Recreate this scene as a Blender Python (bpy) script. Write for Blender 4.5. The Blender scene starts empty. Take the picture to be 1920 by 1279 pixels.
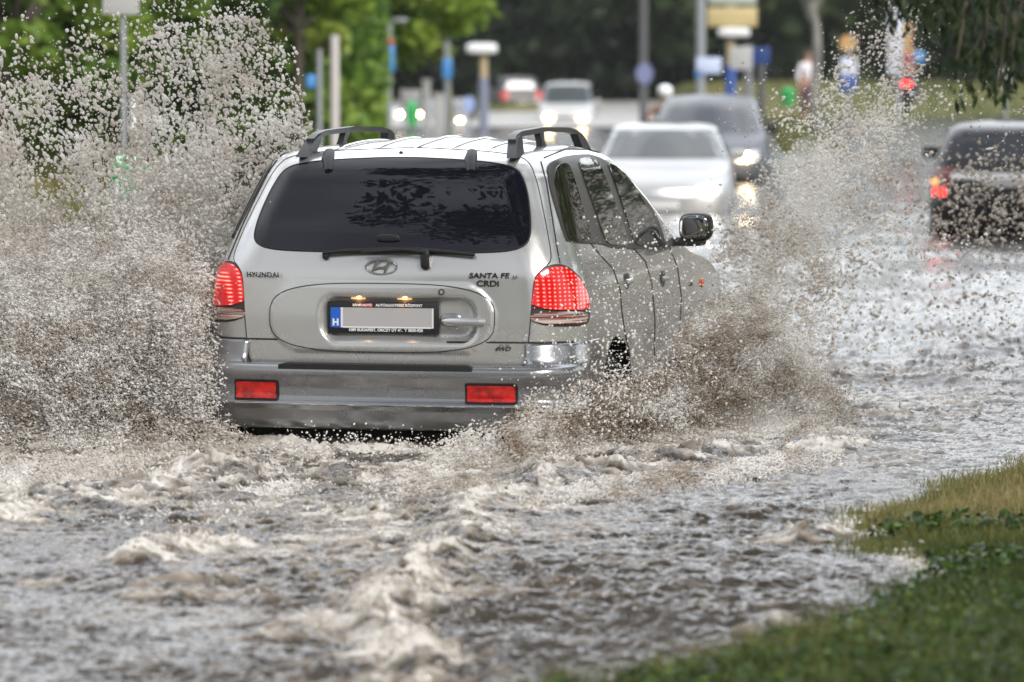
import bpy, bmesh, math, random
import numpy as np
from mathutils import Vector, Matrix
from mathutils.bvhtree import BVHTree
from mathutils.geometry import delaunay_2d_cdt
R = math.radians
rng = np.random.default_rng(7)
random.seed(7)
SC = bpy.context.scene
COL = SC.collection
# ------------------------------------------------------------------ camera, sky, sun, exposure
F = 8100.0; PITCH = math.atan(513 / F); CAMZ = 1.75          # z = 0 is the flood surface
cd = bpy.data.cameras.new('camera'); cam = bpy.data.objects.new('camera', cd); COL.objects.link(cam)
cam.location = (0, 0, CAMZ); cam.rotation_euler = (math.pi / 2 - PITCH, 0, 0)
cd.sensor_width = 36; cd.lens = F / 1920 * 36; cd.clip_start = .5; cd.clip_end = 3000
cd.dof.use_dof = True; cd.dof.focus_distance = 20.3; cd.dof.aperture_fstop = 2.9
SC.camera = cam
world = bpy.data.worlds.new('World'); SC.world = world; world.use_nodes = True
wn = world.node_tree.nodes; wl = world.node_tree.links
bg = wn['Background']
sky = wn.new('ShaderNodeTexSky'); sky.sky_type = 'NISHITA'; sky.sun_disc = False
SUN_EL, SUN_AZ = R(36), R(152)
sky.sun_elevation = SUN_EL; sky.sun_rotation = SUN_AZ; sky.air_density = 1.5; sky.dust_density = 3
tc = wn.new('ShaderNodeTexCoord'); nz = wn.new('ShaderNodeTexNoise'); nz.inputs['Scale'].default_value = 2.2
nz.inputs['Detail'].default_value = 5; nz.inputs['Roughness'].default_value = .55
mp = wn.new('ShaderNodeMapping'); mp.inputs['Scale'].default_value = (1, 1, 2.5)
wl.new(tc.outputs['Generated'], mp.inputs[0]); wl.new(mp.outputs[0], nz.inputs['Vector'])
cr = wn.new('ShaderNodeValToRGB'); cr.color_ramp.elements[0].position = .33; cr.color_ramp.elements[1].position = .68
cr.color_ramp.elements[0].color = (3.4, 3.7, 4.2, 1); cr.color_ramp.elements[1].color = (9.5, 9.6, 9.7, 1)
wl.new(nz.outputs['Fac'], cr.inputs[0])
mixc = wn.new('ShaderNodeMix'); mixc.data_type = 'RGBA'; mixc.inputs[0].default_value = .86
wl.new(sky.outputs[0], mixc.inputs[6]); wl.new(cr.outputs[0], mixc.inputs[7]); 
sxyz = wn.new('ShaderNodeSeparateXYZ'); wl.new(tc.outputs['Generated'], sxyz.inputs[0])
mr = wn.new('ShaderNodeMapRange'); mr.inputs[1].default_value = -.6; mr.inputs[2].default_value = .9; mr.inputs[3].default_value = .6; mr.inputs[4].default_value = 2.2
mr.interpolation_type = 'SMOOTHSTEP'; wl.new(sxyz.outputs['Y'], mr.inputs[0])      # brighter clouds ahead, where the storm is breaking
vm = wn.new('ShaderNodeVectorMath'); vm.operation = 'SCALE'; wl.new(mixc.outputs[2], vm.inputs[0]); wl.new(mr.outputs[0], vm.inputs['Scale']); wl.new(vm.outputs[0], bg.inputs[0])
bg.inputs[1].default_value = .12
sl = bpy.data.lights.new('sun', 'SUN'); sl.energy = 3.1; sl.angle = R(28); sl.color = (1, .975, .94)
so = bpy.data.objects.new('sun', sl); COL.objects.link(so)
sd = Vector((math.sin(SUN_AZ) * math.cos(SUN_EL), math.cos(SUN_AZ) * math.cos(SUN_EL), math.sin(SUN_EL)))
so.rotation_euler = sd.to_track_quat('Z', 'Y').to_euler()
SC.view_settings.view_transform = 'Standard'; SC.view_settings.look = 'None'; SC.view_settings.gamma = 1
SC.view_settings.exposure = 0.42
SC.render.engine = 'CYCLES'
SC.cycles.use_denoising = True; SC.cycles.max_bounces = 6; SC.cycles.volume_bounces = 2; SC.cycles.diffuse_bounces = 4
SC.cycles.glossy_bounces = 3; SC.cycles.transparent_max_bounces = 8; SC.cycles.transmission_bounces = 3
SC.cycles.caustics_reflective = False; SC.cycles.caustics_refractive = False
SC.cycles.sample_clamp_indirect = 6
# ------------------------------------------------------------------ helpers
cp, sp = math.cos(PITCH), math.sin(PITCH)
def ray(px, py):
    a = (px - 960) / F; b = (639.5 - py) / F
    return Vector((a, cp + b * sp, -sp + b * cp))
def at(px, py, Y):
    d = ray(px, py); t = Y / d.y
    return Vector((d.x * t, Y, CAMZ + d.z * t))
def S(Y): return F / Y
def mat(name, col=(.5, .5, .5), rough=.5, metal=0., coat=0., coat_rough=.03, emis=None, es=0., spec=.5, trans=0., ior=1.45, alpha=1.):
    m = bpy.data.materials.new(name); m.use_nodes = True
    p = m.node_tree.nodes['Principled BSDF']
    p.inputs['Base Color'].default_value = (*col, 1); p.inputs['Roughness'].default_value = rough
    p.inputs['Metallic'].default_value = metal; p.inputs['Coat Weight'].default_value = coat
    p.inputs['Coat Roughness'].default_value = coat_rough; p.inputs['Specular IOR Level'].default_value = spec
    p.inputs['Transmission Weight'].default_value = trans; p.inputs['IOR'].default_value = ior
    if emis: p.inputs['Emission Color'].default_value = (*emis, 1); p.inputs['Emission Strength'].default_value = es
    return m
def nodes(m): return m.node_tree.nodes, m.node_tree.links, m.node_tree.nodes['Principled BSDF']
def noisy(m, c1, c2, scale=5., detail=5., lo=.35, hi=.65, bump=0., bscale=40., coords='Object', stretch=(1, 1, 1)):
    n, l, p = nodes(m); t = n.new('ShaderNodeTexCoord'); mpp = n.new('ShaderNodeMapping'); mpp.inputs['Scale'].default_value = stretch
    l.new(t.outputs[coords], mpp.inputs[0])
    a = n.new('ShaderNodeTexNoise'); a.inputs['Scale'].default_value = scale; a.inputs['Detail'].default_value = detail
    l.new(mpp.outputs[0], a.inputs['Vector'])
    r = n.new('ShaderNodeValToRGB'); r.color_ramp.elements[0].position = lo; r.color_ramp.elements[1].position = hi
    r.color_ramp.elements[0].color = (*c1, 1); r.color_ramp.elements[1].color = (*c2, 1)
    l.new(a.outputs['Fac'], r.inputs[0]); l.new(r.outputs[0], p.inputs['Base Color'])
    if bump:
        b = n.new('ShaderNodeTexNoise'); b.inputs['Scale'].default_value = bscale; b.inputs['Detail'].default_value = 4
        l.new(mpp.outputs[0], b.inputs['Vector'])
        bp = n.new('ShaderNodeBump'); bp.inputs['Strength'].default_value = bump; bp.inputs['Distance'].default_value = .02
        l.new(b.outputs['Fac'], bp.inputs['Height']); l.new(bp.outputs[0], p.inputs['Normal'])
    return m
def link(name, me, m=None, parent=None, smooth=True):
    o = bpy.data.objects.new(name, me); COL.objects.link(o)
    if m is not None: me.materials.append(m)
    if parent is not None: o.parent = parent
    if smooth and len(me.polygons): me.polygons.foreach_set('use_smooth', np.ones(len(me.polygons), bool))
    return o
def obj(name, V, Fc, m, parent=None, smooth=True, sharp=None):
    me = bpy.data.meshes.new(name); me.from_pydata([tuple(v) for v in V], [], Fc); me.update()
    o = link(name, me, m, parent, smooth)
    if sharp: me.set_sharp_from_angle(angle=R(sharp))
    return o
def big(name, V, idx, k, m, parent=None, smooth=True, col=None, attr='Col'):
    """fast mesh from arrays: V (n,3), idx (nf,k)"""
    me = bpy.data.meshes.new(name); V = np.asarray(V, np.float32); idx = np.asarray(idx, np.int32)
    me.vertices.add(len(V)); me.vertices.foreach_set('co', V.ravel())
    me.loops.add(idx.size); me.loops.foreach_set('vertex_index', idx.ravel())
    me.polygons.add(len(idx)); me.polygons.foreach_set('loop_start', np.arange(0, idx.size, k, dtype=np.int32))
    me.polygons.foreach_set('loop_total', np.full(len(idx), k, np.int32))
    me.update(calc_edges=True)
    if col is not None:
        a = me.attributes.new(attr, 'FLOAT', 'POINT'); a.data.foreach_set('value', np.asarray(col, np.float32).ravel())
    return link(name, me, m, parent, smooth)
def attr_node(m, name='Col'):
    n = m.node_tree.nodes.new('ShaderNodeAttribute'); n.attribute_name = name; return n
def tag(o, label=None, cat=None, group=None, kind=None):
    if label: o['label'] = label
    if cat: o['category'] = cat
    if group: o['group'] = group
    if kind: o['kind'] = kind
    return o
def thing(name, label, cat, M=None, group=None):
    o = bpy.data.objects.new(name, None); COL.objects.link(o); o.empty_display_size = .2
    if M is not None: o.matrix_world = M
    return tag(o, label, cat, group)
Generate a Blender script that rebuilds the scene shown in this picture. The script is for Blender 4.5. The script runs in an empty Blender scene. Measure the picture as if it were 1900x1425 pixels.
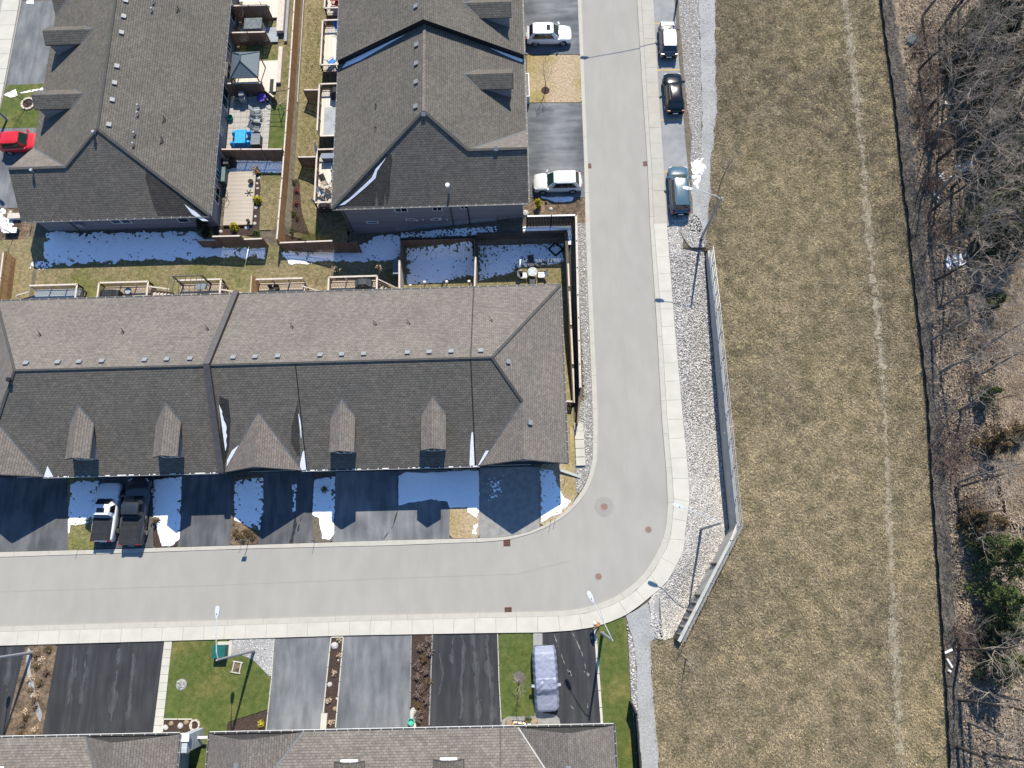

» Directions for this task
Your answer should be only the number of lines that hold the word "picture".

» Output of the task
2